-- Stored data start --
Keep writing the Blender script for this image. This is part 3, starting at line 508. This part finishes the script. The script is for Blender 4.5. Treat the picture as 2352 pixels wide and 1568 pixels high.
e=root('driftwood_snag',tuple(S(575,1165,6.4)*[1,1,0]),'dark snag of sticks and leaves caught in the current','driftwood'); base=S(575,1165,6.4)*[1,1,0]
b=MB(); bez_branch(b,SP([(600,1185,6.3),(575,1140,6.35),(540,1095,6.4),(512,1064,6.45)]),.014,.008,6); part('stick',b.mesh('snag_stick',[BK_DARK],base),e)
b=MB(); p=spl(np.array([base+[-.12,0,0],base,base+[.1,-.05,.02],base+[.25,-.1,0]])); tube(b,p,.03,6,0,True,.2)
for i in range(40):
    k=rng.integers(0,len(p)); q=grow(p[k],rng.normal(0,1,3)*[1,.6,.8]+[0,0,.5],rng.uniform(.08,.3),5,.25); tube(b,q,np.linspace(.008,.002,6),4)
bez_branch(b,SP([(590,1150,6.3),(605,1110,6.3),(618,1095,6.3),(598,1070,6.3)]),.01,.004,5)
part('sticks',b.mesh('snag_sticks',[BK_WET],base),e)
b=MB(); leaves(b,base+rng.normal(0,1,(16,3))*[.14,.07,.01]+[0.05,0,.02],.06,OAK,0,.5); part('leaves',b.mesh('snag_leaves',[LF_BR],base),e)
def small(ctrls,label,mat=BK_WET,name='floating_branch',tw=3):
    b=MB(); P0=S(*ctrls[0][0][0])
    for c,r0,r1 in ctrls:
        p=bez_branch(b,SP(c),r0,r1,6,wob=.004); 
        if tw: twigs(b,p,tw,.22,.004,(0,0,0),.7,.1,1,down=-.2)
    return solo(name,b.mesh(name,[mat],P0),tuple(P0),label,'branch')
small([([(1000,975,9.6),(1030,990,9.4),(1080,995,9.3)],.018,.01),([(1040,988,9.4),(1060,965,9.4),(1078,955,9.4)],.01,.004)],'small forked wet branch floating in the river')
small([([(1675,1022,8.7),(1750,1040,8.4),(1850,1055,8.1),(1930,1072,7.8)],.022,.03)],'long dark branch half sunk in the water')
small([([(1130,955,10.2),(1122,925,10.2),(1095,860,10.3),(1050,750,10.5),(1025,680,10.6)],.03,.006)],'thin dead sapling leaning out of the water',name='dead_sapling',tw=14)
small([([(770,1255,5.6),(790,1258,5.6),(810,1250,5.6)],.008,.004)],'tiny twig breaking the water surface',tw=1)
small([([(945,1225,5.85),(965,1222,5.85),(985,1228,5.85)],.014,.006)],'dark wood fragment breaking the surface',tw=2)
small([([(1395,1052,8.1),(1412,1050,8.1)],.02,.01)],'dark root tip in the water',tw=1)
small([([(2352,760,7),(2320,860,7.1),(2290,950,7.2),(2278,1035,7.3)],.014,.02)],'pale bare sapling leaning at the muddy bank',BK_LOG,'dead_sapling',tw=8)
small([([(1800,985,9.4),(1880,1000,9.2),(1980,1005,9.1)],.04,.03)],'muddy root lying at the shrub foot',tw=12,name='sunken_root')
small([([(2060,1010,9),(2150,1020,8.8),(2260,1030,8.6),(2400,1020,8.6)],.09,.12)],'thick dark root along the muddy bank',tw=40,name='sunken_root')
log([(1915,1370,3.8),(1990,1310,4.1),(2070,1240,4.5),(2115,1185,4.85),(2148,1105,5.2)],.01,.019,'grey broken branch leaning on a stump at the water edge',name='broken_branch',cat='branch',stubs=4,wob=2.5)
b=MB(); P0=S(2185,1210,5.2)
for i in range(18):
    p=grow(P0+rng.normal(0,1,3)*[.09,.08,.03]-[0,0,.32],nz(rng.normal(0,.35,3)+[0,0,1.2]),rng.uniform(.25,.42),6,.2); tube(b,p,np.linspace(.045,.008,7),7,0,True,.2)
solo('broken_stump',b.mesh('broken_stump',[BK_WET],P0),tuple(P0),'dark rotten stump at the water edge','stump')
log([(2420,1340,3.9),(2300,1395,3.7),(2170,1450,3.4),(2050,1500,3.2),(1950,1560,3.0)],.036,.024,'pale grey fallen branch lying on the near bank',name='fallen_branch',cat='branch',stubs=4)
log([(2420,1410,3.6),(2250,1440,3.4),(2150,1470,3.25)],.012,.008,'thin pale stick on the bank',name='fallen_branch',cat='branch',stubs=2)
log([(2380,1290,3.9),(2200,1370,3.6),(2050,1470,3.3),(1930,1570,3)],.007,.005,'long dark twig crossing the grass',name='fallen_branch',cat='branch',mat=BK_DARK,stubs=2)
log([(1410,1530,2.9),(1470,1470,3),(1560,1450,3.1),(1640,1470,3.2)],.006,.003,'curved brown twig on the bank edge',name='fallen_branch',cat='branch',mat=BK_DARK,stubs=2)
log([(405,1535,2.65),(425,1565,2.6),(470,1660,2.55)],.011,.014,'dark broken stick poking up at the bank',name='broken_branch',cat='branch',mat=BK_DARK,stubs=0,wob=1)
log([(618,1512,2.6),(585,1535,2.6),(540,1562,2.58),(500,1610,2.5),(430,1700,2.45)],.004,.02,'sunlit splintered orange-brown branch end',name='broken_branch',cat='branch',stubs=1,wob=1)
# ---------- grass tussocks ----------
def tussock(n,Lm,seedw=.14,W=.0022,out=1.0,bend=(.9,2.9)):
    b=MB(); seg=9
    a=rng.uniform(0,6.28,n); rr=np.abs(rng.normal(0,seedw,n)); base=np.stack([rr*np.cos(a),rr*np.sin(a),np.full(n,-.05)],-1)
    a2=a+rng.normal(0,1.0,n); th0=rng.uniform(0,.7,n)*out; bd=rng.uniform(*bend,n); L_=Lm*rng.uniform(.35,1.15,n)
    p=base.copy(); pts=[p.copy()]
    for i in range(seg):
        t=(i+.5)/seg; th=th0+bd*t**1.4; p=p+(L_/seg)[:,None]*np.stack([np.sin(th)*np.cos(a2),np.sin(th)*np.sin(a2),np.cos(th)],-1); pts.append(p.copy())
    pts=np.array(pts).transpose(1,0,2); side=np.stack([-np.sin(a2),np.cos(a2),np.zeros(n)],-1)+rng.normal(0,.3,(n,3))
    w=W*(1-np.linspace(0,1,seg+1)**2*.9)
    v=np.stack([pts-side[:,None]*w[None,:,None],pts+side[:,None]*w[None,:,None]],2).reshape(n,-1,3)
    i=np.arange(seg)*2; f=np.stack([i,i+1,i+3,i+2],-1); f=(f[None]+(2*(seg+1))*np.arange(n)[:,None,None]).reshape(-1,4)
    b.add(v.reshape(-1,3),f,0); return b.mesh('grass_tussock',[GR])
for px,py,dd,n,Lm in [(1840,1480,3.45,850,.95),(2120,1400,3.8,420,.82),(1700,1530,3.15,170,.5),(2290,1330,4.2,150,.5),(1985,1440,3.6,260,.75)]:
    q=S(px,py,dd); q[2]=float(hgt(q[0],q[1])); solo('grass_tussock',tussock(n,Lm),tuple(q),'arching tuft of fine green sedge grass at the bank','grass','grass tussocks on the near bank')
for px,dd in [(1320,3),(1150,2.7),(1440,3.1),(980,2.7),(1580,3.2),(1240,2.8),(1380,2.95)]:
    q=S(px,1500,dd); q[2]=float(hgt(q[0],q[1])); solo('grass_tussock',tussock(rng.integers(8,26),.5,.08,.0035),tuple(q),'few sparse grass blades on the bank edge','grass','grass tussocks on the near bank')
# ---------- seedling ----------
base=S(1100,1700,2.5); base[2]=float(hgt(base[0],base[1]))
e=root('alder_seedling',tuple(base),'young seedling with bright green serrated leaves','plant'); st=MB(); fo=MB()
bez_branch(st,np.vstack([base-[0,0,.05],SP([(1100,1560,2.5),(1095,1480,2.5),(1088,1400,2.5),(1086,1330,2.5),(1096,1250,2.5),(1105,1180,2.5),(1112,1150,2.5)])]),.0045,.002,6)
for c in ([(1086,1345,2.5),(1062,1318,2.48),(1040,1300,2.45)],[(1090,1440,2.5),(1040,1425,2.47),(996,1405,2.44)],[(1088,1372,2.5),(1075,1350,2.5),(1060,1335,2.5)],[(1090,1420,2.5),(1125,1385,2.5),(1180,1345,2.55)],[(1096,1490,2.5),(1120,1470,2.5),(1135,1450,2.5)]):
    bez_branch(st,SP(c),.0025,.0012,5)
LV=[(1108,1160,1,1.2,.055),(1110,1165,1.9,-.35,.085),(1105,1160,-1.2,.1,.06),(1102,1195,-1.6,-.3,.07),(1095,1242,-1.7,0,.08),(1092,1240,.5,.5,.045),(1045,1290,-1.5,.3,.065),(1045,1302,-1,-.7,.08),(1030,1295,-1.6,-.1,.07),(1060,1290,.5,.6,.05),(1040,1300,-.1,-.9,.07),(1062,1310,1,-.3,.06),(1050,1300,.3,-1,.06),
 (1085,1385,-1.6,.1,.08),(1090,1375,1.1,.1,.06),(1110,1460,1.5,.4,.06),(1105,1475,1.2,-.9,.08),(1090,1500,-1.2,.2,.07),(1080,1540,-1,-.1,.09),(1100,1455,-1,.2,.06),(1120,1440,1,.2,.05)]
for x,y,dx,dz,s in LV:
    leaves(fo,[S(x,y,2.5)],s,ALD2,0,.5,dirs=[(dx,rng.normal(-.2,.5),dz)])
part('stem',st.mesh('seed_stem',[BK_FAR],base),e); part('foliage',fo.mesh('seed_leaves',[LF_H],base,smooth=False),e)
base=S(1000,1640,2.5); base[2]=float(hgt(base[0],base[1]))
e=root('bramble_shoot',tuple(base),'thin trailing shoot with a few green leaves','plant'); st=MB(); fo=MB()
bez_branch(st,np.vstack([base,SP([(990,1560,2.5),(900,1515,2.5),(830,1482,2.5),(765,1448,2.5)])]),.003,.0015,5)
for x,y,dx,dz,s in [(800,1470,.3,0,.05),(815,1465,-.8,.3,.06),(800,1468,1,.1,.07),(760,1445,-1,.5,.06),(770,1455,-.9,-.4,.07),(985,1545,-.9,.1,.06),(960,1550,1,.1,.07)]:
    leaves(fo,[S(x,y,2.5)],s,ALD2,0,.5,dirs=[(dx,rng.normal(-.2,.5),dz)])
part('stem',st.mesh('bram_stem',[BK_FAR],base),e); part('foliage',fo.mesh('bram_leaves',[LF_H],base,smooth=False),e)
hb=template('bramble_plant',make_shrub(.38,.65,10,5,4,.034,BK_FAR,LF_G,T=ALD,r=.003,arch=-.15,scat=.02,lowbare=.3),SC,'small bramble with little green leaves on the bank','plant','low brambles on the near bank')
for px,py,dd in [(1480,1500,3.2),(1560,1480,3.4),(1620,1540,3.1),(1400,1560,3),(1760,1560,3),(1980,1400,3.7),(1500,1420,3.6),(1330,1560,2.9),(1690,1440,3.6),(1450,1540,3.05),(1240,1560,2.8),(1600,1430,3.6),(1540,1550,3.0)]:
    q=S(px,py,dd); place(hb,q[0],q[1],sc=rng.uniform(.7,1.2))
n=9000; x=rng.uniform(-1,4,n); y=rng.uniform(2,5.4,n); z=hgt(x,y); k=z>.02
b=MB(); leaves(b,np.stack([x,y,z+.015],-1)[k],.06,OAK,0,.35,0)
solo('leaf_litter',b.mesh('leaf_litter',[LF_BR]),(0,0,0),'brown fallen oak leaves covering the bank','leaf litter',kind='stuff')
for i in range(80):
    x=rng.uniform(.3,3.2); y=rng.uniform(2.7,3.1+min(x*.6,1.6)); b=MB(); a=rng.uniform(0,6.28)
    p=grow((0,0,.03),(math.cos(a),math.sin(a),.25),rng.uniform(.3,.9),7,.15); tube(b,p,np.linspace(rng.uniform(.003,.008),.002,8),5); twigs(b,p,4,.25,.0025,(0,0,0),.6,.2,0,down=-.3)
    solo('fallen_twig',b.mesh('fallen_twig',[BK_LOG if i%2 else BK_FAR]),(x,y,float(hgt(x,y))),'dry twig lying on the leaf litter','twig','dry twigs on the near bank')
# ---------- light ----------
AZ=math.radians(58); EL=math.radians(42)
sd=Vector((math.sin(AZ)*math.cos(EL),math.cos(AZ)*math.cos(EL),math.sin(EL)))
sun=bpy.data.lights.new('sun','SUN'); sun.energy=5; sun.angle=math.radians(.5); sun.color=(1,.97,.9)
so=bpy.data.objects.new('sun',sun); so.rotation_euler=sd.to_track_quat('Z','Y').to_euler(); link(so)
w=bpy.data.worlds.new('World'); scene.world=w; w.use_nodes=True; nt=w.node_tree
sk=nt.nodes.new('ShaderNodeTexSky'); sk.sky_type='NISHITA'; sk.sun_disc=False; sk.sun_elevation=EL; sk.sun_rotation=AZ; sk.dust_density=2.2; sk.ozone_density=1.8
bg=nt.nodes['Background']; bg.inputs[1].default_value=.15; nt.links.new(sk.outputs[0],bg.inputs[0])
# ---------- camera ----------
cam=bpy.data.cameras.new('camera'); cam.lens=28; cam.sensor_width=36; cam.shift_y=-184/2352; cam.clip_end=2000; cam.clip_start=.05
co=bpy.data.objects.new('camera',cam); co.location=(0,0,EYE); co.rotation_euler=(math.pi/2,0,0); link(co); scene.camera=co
-- Stored data end --
** Problem requirements **
Extract every line containing the string "part" from the data above.

** Output of the task **
Keep writing the Blender script for this image. This is part 3, starting at line 508. This part finishes the script. The script is for Blender 4.5. Treat the picture as 2352 pixels wide and 1568 pixels high.
b=MB(); bez_branch(b,SP([(600,1185,6.3),(575,1140,6.35),(540,1095,6.4),(512,1064,6.45)]),.014,.008,6); part('stick',b.mesh('snag_stick',[BK_DARK],base),e)
part('sticks',b.mesh('snag_sticks',[BK_WET],base),e)
b=MB(); leaves(b,base+rng.normal(0,1,(16,3))*[.14,.07,.01]+[0.05,0,.02],.06,OAK,0,.5); part('leaves',b.mesh('snag_leaves',[LF_BR],base),e)
part('stem',st.mesh('seed_stem',[BK_FAR],base),e); part('foliage',fo.mesh('seed_leaves',[LF_H],base,smooth=False),e)
part('stem',st.mesh('bram_stem',[BK_FAR],base),e); part('foliage',fo.mesh('bram_leaves',[LF_H],base,smooth=False),e)